• **Data block**:
--------------------
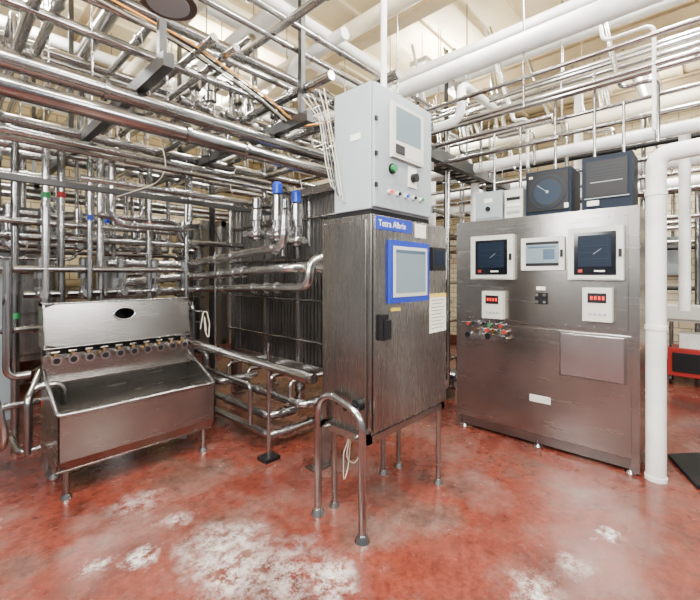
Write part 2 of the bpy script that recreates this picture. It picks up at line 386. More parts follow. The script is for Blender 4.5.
def topdev(name,b0,b1,z1,m,kind):
    q=MB(name,E); x=PX+.02
    q.box(x,x+.3,b0,b1,T+.0,z1,m)
    w=b1-b0;h=z1-T;cy=(b0+b1)/2;cz=(T+z1)/2
    if kind=='dial':
        q.box(x-.01,x,b0+.02,b1-.02,T+.03,z1-.02,BLACK)
        q.cyl((x-.01,cy,cz),(x-.016,cy,cz),min(w,h)*.40,DISC,32); q.cyl((x-.016,cy,cz),(x-.02,cy,cz),min(w,h)*.375,BLACK,32); q.cyl((x-.02,cy,cz),(x-.022,cy,cz),min(w,h)*.30,DISC,32)
        q.cyl((x-.022,cy,cz),(x-.03,cy,cz),.012,GREY); q.box(x-.03,x-.024,cy-.002,cy+.002,cz,cz+.1,GREY,rot=Matrix.Rotation(-.9,3,'X'),c=(x-.02,cy,cz))
        q.box(x-.02,x,b0+.02,b0+.05,T+.04,T+.08,PAPER); q.box(x-.012,x,b1-.06,b1-.03,z1-.06,z1-.04,PAPER)
    elif kind=='rec':
        q.box(x-.012,x,b0+.03,b1-.03,T+.10,z1-.04,BLACK); q.box(x-.013,x-.012,b0+.06,b1-.06,cz-.0,cz+.006,GREY)
        for k in range(5): q.box(x-.013,x-.012,b0+.06,b1-.06,cz+.03+k*.025,cz+.033+k*.025,DISC)
        q.box(x-.02,x,b1-.12,b1-.04,T+.03,T+.07,PAPER); q.box(x-.018,x,b0+.02,b1-.02,T+.085,T+.092,GREY)
    elif kind=='box':
        q.box(x-.01,x,b0+.015,b1-.015,T+.02,z1-.02,m); q.cyl((x-.01,cy,cz-.03),(x-.025,cy,cz-.03),.022,BLACK); q.box(x-.012,x-.01,cy-.04,cy+.04,cz+.03,cz+.07,PAPER)
    else:
        for k in range(3): q.box(x-.006,x,b0+.02,b1-.02,T+.04+k*.06,T+.07+k*.06,[GREY,PAPER,BLACK][k])
    q.build(.005)
topdev('junction_box',1.40,1.66,2.29,GREY,'box'); topdev('relay_box',1.22,1.38,2.28,LGREY,'x')
topdev('dial_recorder',.83,1.19,2.40,NAVY,'dial'); topdev('strip_recorder',.42,.755,2.44,NAVY,'rec')
b=MB('panel_conduits',E)
for (y,z,zz) in ((1.55,2.29,3.0),(1.3,2.28,2.9),(1.0,2.4,3.1),(.7,2.44,3.2),(.5,2.44,2.9)):
    b.cyl((PX+.2,y,z),(PX+.2,y,zz),.012,SS,8); b.cyl((PX+.2,y,z),(PX+.2,y,z+.03),.02,SS,10)
b.build()

b=MB('white_insulated_riser_pipe')
b.tube([(3.60,.285,0),(3.60,.285,2.38),(3.60,-.9,2.42)],.062,WHITE,bend=.09,n=24,arc=8)
for z in (0,2.08,1.1): b.tube([(3.60,.285,z),(3.60,.285,z+.03)],.068,WHITE,n=24)
b.build()

# ------------------------------------------------------------------ wash trough
E=empty('stainless_wash_trough',(1.05,3.3,0))
b=MB('basin',E)
x0,x1=.53,1.61; yf,yb=3.07,3.60; t=.012
zf,zb=.585,.80; zbot=.20
b.hexa([(x0,yf+.06,zbot),(x1,yf+.06,zbot),(x1,yf+.06+t,zbot),(x0,yf+.06+t,zbot),(x0,yf,zbot+.08),(x1,yf,zbot+.08),(x1,yf+t,zbot+.08),(x0,yf+t,zbot+.08)],SSH)
b.hexa([(x0,yf,zbot+.08),(x1,yf,zbot+.08),(x1,yf+t,zbot+.08),(x0,yf+t,zbot+.08),(x0,yf,zf),(x1,yf,zf),(x1,yf+t,zf),(x0,yf+t,zf)],SSH)
b.box(x0,x1,yb-t,yb,zbot,zb+.1,SSH)
for x in (x0,x1-t): 
    b.hexa([(x,yf,zbot+.08),(x+t,yf,zbot+.08),(x+t,yb,zbot+.08),(x,yb,zbot+.08),(x,yf,zf),(x+t,yf,zf),(x+t,yb,zb),(x,yb,zb)],SSH)
    b.hexa([(x,yf+.06,zbot),(x+t,yf+.06,zbot),(x+t,yb,zbot),(x,yb,zbot),(x,yf,zbot+.08),(x+t,yf,zbot+.08),(x+t,yb,zbot+.08),(x,yb,zbot+.08)],SSH)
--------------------
• **Directions for this task**: All of the material above should be reproduced exactly, except the pictures.

• **Result for this task**:
Write part 2 of the bpy script that recreates this picture. It picks up at line 386. More parts follow. The script is for Blender 4.5.
def topdev(name,b0,b1,z1,m,kind):
    q=MB(name,E); x=PX+.02
    q.box(x,x+.3,b0,b1,T+.0,z1,m)
    w=b1-b0;h=z1-T;cy=(b0+b1)/2;cz=(T+z1)/2
    if kind=='dial':
        q.box(x-.01,x,b0+.02,b1-.02,T+.03,z1-.02,BLACK)
        q.cyl((x-.01,cy,cz),(x-.016,cy,cz),min(w,h)*.40,DISC,32); q.cyl((x-.016,cy,cz),(x-.02,cy,cz),min(w,h)*.375,BLACK,32); q.cyl((x-.02,cy,cz),(x-.022,cy,cz),min(w,h)*.30,DISC,32)
        q.cyl((x-.022,cy,cz),(x-.03,cy,cz),.012,GREY); q.box(x-.03,x-.024,cy-.002,cy+.002,cz,cz+.1,GREY,rot=Matrix.Rotation(-.9,3,'X'),c=(x-.02,cy,cz))
        q.box(x-.02,x,b0+.02,b0+.05,T+.04,T+.08,PAPER); q.box(x-.012,x,b1-.06,b1-.03,z1-.06,z1-.04,PAPER)
    elif kind=='rec':
        q.box(x-.012,x,b0+.03,b1-.03,T+.10,z1-.04,BLACK); q.box(x-.013,x-.012,b0+.06,b1-.06,cz-.0,cz+.006,GREY)
        for k in range(5): q.box(x-.013,x-.012,b0+.06,b1-.06,cz+.03+k*.025,cz+.033+k*.025,DISC)
        q.box(x-.02,x,b1-.12,b1-.04,T+.03,T+.07,PAPER); q.box(x-.018,x,b0+.02,b1-.02,T+.085,T+.092,GREY)
    elif kind=='box':
        q.box(x-.01,x,b0+.015,b1-.015,T+.02,z1-.02,m); q.cyl((x-.01,cy,cz-.03),(x-.025,cy,cz-.03),.022,BLACK); q.box(x-.012,x-.01,cy-.04,cy+.04,cz+.03,cz+.07,PAPER)
    else:
        for k in range(3): q.box(x-.006,x,b0+.02,b1-.02,T+.04+k*.06,T+.07+k*.06,[GREY,PAPER,BLACK][k])
    q.build(.005)
topdev('junction_box',1.40,1.66,2.29,GREY,'box'); topdev('relay_box',1.22,1.38,2.28,LGREY,'x')
topdev('dial_recorder',.83,1.19,2.40,NAVY,'dial'); topdev('strip_recorder',.42,.755,2.44,NAVY,'rec')
b=MB('panel_conduits',E)
for (y,z,zz) in ((1.55,2.29,3.0),(1.3,2.28,2.9),(1.0,2.4,3.1),(.7,2.44,3.2),(.5,2.44,2.9)):
    b.cyl((PX+.2,y,z),(PX+.2,y,zz),.012,SS,8); b.cyl((PX+.2,y,z),(PX+.2,y,z+.03),.02,SS,10)
b.build()

b=MB('white_insulated_riser_pipe')
b.tube([(3.60,.285,0),(3.60,.285,2.38),(3.60,-.9,2.42)],.062,WHITE,bend=.09,n=24,arc=8)
for z in (0,2.08,1.1): b.tube([(3.60,.285,z),(3.60,.285,z+.03)],.068,WHITE,n=24)
b.build()

# ------------------------------------------------------------------ wash trough
E=empty('stainless_wash_trough',(1.05,3.3,0))
b=MB('basin',E)
x0,x1=.53,1.61; yf,yb=3.07,3.60; t=.012
zf,zb=.585,.80; zbot=.20
b.hexa([(x0,yf+.06,zbot),(x1,yf+.06,zbot),(x1,yf+.06+t,zbot),(x0,yf+.06+t,zbot),(x0,yf,zbot+.08),(x1,yf,zbot+.08),(x1,yf+t,zbot+.08),(x0,yf+t,zbot+.08)],SSH)
b.hexa([(x0,yf,zbot+.08),(x1,yf,zbot+.08),(x1,yf+t,zbot+.08),(x0,yf+t,zbot+.08),(x0,yf,zf),(x1,yf,zf),(x1,yf+t,zf),(x0,yf+t,zf)],SSH)
b.box(x0,x1,yb-t,yb,zbot,zb+.1,SSH)
for x in (x0,x1-t): 
    b.hexa([(x,yf,zbot+.08),(x+t,yf,zbot+.08),(x+t,yb,zbot+.08),(x,yb,zbot+.08),(x,yf,zf),(x+t,yf,zf),(x+t,yb,zb),(x,yb,zb)],SSH)
    b.hexa([(x,yf+.06,zbot),(x+t,yf+.06,zbot),(x+t,yb,zbot),(x,yb,zbot),(x,yf,zbot+.08),(x+t,yf,zbot+.08),(x+t,yb,zbot+.08),(x,yb,zbot+.08)],SSH)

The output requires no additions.